— What is asked —
Transcribe the listing below from its opening line up to and including the line that contains "mb.build('trunk', MATS['bark'], tree, world=True)"; reproduce nothing else.
* * *
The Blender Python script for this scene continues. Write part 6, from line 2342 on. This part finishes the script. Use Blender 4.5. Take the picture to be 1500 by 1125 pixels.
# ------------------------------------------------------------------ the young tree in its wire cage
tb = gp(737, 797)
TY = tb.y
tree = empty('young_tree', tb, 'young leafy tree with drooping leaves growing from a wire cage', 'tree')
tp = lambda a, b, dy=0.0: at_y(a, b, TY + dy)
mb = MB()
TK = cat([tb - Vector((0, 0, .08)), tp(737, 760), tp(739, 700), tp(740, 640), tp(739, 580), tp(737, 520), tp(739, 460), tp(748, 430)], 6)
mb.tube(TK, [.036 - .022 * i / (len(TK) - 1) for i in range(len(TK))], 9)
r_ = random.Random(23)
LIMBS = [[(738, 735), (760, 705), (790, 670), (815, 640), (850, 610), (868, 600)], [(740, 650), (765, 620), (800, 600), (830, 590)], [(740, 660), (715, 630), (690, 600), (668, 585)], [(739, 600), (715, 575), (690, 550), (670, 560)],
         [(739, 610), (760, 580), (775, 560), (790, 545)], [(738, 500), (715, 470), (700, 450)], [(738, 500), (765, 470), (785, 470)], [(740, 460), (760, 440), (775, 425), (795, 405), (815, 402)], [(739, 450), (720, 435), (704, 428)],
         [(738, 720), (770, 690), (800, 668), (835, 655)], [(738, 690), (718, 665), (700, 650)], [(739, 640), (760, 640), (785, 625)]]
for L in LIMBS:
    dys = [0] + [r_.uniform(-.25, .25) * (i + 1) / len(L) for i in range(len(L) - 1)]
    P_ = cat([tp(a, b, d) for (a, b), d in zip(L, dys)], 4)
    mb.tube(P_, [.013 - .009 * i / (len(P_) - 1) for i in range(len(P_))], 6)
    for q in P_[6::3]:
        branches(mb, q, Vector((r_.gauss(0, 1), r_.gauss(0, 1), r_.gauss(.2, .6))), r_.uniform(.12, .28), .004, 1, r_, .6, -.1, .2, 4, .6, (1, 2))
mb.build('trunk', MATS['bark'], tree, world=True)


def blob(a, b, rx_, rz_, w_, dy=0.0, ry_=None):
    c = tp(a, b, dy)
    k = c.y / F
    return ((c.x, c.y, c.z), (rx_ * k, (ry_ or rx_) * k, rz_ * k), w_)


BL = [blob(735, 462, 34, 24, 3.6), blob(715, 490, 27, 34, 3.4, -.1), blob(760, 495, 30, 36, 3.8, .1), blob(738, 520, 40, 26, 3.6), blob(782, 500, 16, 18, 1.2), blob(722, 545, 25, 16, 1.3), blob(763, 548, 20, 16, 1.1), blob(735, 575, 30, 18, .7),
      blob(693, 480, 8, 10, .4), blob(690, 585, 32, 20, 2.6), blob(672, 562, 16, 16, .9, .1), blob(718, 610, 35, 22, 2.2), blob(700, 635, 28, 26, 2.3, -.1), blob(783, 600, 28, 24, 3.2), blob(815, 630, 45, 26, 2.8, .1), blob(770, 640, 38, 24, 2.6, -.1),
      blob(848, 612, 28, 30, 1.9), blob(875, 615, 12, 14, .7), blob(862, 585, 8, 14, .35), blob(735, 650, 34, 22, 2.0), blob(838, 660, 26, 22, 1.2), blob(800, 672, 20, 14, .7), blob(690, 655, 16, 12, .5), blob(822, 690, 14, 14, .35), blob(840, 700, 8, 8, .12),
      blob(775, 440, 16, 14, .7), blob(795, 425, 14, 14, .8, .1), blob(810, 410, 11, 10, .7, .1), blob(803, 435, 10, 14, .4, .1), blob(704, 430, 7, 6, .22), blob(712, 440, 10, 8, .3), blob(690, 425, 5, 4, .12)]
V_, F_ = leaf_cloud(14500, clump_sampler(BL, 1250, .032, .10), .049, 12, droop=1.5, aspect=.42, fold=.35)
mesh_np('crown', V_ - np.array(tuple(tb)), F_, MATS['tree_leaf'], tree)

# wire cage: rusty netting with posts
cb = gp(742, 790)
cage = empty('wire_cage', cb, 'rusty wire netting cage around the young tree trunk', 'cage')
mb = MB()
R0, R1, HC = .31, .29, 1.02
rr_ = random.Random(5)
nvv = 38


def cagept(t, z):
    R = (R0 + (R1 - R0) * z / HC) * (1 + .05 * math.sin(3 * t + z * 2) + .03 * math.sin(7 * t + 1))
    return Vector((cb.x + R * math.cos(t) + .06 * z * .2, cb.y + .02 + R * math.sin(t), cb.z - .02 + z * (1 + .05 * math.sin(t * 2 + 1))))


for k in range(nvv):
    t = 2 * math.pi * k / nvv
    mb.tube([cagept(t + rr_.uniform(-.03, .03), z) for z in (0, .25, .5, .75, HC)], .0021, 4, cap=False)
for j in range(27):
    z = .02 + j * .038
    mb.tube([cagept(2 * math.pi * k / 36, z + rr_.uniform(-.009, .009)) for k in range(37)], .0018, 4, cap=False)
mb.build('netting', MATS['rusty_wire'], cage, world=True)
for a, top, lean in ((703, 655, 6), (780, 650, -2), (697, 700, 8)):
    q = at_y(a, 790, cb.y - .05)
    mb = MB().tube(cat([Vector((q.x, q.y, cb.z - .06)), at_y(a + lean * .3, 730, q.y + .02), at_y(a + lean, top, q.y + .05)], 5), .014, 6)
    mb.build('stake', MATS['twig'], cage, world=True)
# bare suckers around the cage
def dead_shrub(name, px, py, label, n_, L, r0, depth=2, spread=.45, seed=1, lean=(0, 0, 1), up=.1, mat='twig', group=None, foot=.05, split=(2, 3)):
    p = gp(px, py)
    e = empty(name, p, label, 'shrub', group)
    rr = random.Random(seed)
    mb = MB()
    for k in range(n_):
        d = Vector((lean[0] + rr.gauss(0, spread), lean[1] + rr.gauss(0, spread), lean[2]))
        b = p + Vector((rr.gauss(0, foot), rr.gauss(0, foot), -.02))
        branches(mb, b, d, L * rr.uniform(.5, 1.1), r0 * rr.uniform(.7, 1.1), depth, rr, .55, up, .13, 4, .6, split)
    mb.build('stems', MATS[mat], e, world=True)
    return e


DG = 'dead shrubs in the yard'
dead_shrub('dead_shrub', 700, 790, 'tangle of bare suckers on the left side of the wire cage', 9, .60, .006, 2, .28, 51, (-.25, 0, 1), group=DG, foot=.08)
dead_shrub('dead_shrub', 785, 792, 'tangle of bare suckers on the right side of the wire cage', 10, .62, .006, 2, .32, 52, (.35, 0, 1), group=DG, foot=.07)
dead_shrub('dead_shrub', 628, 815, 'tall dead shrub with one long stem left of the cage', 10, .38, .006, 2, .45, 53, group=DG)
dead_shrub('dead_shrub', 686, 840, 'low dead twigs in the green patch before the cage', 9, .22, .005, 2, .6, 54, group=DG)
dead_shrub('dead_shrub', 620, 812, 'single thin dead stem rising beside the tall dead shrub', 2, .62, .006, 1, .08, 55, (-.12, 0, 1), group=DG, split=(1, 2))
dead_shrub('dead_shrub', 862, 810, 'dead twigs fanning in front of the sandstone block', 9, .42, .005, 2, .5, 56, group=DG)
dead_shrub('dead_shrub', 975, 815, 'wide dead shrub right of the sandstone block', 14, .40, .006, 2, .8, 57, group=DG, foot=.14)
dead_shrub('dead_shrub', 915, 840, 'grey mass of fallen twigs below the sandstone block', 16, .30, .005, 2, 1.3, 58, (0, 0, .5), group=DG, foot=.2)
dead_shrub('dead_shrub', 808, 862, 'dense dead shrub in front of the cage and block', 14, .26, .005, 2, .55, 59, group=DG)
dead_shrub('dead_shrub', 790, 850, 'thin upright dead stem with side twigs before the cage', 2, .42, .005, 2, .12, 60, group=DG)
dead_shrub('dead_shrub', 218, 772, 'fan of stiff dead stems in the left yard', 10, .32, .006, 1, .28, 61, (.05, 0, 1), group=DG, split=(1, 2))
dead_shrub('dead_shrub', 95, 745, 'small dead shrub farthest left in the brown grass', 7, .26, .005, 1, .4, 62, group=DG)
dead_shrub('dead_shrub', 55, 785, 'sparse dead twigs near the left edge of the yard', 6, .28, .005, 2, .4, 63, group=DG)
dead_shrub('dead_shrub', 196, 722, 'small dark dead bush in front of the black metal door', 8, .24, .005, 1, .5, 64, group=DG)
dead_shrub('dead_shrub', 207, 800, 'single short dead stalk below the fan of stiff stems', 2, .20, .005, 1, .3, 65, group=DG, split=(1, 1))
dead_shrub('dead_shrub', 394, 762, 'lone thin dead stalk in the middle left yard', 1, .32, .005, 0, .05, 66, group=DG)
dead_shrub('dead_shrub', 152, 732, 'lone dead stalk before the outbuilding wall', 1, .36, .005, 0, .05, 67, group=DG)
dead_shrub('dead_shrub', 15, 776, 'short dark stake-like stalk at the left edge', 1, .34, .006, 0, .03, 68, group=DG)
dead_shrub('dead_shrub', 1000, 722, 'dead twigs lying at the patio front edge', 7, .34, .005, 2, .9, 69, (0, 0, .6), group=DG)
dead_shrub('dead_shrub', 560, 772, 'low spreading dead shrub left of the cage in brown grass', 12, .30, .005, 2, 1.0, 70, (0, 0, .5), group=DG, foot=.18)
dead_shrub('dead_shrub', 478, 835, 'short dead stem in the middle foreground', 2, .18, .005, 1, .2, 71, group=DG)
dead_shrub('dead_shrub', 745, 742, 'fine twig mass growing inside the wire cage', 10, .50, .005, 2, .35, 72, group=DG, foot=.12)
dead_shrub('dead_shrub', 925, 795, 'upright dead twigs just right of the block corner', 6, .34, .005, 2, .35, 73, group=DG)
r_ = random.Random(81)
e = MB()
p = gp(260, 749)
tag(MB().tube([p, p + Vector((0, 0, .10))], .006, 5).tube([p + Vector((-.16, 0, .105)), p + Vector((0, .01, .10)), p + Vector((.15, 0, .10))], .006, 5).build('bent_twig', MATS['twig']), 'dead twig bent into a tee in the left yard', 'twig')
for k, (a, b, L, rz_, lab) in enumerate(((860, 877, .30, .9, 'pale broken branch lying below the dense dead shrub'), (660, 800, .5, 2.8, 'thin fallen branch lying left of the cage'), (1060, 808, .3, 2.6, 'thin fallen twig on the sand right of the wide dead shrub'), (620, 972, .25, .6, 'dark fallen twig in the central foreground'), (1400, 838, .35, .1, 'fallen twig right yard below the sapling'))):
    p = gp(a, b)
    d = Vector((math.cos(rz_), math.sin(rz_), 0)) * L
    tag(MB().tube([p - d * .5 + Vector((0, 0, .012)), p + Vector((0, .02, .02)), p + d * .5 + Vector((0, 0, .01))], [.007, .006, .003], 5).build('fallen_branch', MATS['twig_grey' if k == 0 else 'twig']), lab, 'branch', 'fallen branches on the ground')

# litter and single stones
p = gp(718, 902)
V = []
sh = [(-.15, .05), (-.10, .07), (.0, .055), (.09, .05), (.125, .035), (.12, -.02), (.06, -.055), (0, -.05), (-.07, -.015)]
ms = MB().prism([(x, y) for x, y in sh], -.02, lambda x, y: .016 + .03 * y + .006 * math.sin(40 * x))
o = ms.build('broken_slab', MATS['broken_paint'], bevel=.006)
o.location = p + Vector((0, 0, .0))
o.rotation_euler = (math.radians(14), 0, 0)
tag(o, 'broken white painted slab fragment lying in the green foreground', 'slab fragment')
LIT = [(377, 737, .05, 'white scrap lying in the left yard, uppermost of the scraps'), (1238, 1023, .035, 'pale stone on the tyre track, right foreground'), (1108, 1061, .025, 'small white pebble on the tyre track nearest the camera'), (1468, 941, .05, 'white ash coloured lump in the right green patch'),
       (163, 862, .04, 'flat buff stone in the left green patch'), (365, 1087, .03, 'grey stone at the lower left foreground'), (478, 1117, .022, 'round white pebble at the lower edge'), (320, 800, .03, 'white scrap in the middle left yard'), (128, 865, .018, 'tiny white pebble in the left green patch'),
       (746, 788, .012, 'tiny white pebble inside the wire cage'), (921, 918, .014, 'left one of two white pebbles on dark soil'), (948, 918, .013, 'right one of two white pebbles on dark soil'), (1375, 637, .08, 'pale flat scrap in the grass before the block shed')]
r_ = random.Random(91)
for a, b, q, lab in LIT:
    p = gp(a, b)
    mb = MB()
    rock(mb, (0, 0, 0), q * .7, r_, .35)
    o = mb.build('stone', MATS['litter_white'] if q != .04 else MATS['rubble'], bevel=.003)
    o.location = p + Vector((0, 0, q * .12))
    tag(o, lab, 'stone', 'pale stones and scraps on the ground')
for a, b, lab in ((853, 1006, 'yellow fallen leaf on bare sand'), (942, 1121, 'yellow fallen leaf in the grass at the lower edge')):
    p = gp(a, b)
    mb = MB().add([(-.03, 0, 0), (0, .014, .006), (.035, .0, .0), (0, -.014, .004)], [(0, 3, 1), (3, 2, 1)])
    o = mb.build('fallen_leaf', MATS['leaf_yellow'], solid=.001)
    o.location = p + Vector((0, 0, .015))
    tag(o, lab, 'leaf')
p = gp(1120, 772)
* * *
— Finished task —
The Blender Python script for this scene continues. Write part 6, from line 2342 on. This part finishes the script. Use Blender 4.5. Take the picture to be 1500 by 1125 pixels.
# ------------------------------------------------------------------ the young tree in its wire cage
tb = gp(737, 797)
TY = tb.y
tree = empty('young_tree', tb, 'young leafy tree with drooping leaves growing from a wire cage', 'tree')
tp = lambda a, b, dy=0.0: at_y(a, b, TY + dy)
mb = MB()
TK = cat([tb - Vector((0, 0, .08)), tp(737, 760), tp(739, 700), tp(740, 640), tp(739, 580), tp(737, 520), tp(739, 460), tp(748, 430)], 6)
mb.tube(TK, [.036 - .022 * i / (len(TK) - 1) for i in range(len(TK))], 9)
r_ = random.Random(23)
LIMBS = [[(738, 735), (760, 705), (790, 670), (815, 640), (850, 610), (868, 600)], [(740, 650), (765, 620), (800, 600), (830, 590)], [(740, 660), (715, 630), (690, 600), (668, 585)], [(739, 600), (715, 575), (690, 550), (670, 560)],
         [(739, 610), (760, 580), (775, 560), (790, 545)], [(738, 500), (715, 470), (700, 450)], [(738, 500), (765, 470), (785, 470)], [(740, 460), (760, 440), (775, 425), (795, 405), (815, 402)], [(739, 450), (720, 435), (704, 428)],
         [(738, 720), (770, 690), (800, 668), (835, 655)], [(738, 690), (718, 665), (700, 650)], [(739, 640), (760, 640), (785, 625)]]
for L in LIMBS:
    dys = [0] + [r_.uniform(-.25, .25) * (i + 1) / len(L) for i in range(len(L) - 1)]
    P_ = cat([tp(a, b, d) for (a, b), d in zip(L, dys)], 4)
    mb.tube(P_, [.013 - .009 * i / (len(P_) - 1) for i in range(len(P_))], 6)
    for q in P_[6::3]:
        branches(mb, q, Vector((r_.gauss(0, 1), r_.gauss(0, 1), r_.gauss(.2, .6))), r_.uniform(.12, .28), .004, 1, r_, .6, -.1, .2, 4, .6, (1, 2))
mb.build('trunk', MATS['bark'], tree, world=True)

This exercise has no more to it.